Do włamania doszło w nocy, kiedy nie było pracowników. Dyżurny na komisariacie otrzymał informacje, że ktoś buszuje w domu przy przystanku autobusowym.
- Na miejsce wysłano patrol, który zauważył wybitą szybę na parterze budynku. W domu zatrzymano młodego mężczyznę, który miał walkmana oraz inny sprzęt – opowiada Mirosław Kozak, zastępca komendanta policji w Sobótce.
Drugi stał w tym czasie na przystanku twierdząc, iż nie widział, co robi jego kumpel.
Policjanci zabezpieczyli należący do pracowników sprzęt i wezwali na miejsce karetkę.
- Jeden z dwudziestolatków zranił się w rękę podczas wybijania szyby. Rana nie była jednak groźna – dodaje funkcjonariusz.

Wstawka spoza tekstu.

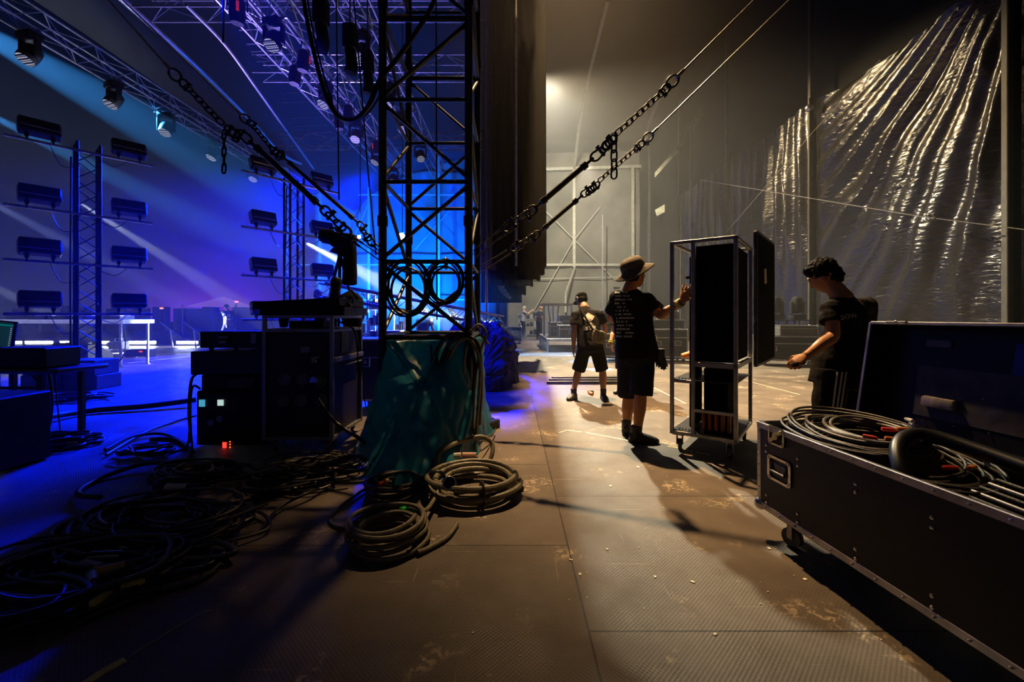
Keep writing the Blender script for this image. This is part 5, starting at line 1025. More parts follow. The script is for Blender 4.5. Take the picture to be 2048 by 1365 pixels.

Zatrzymanemu postawiono zarzut kradzieży z włamaniem. Jego kolega z przystanku nie przyznaje się do niczego i twierdzi, że nic nie wiedział. Kilka dni po tym zdarzeniu zatrzymano go za jazdę po pijanemu. Obaj mężczyźni znani są dobrze policji w Sobótce. W przeszłości okradli Szkołę Podstawową w Mirosławicach.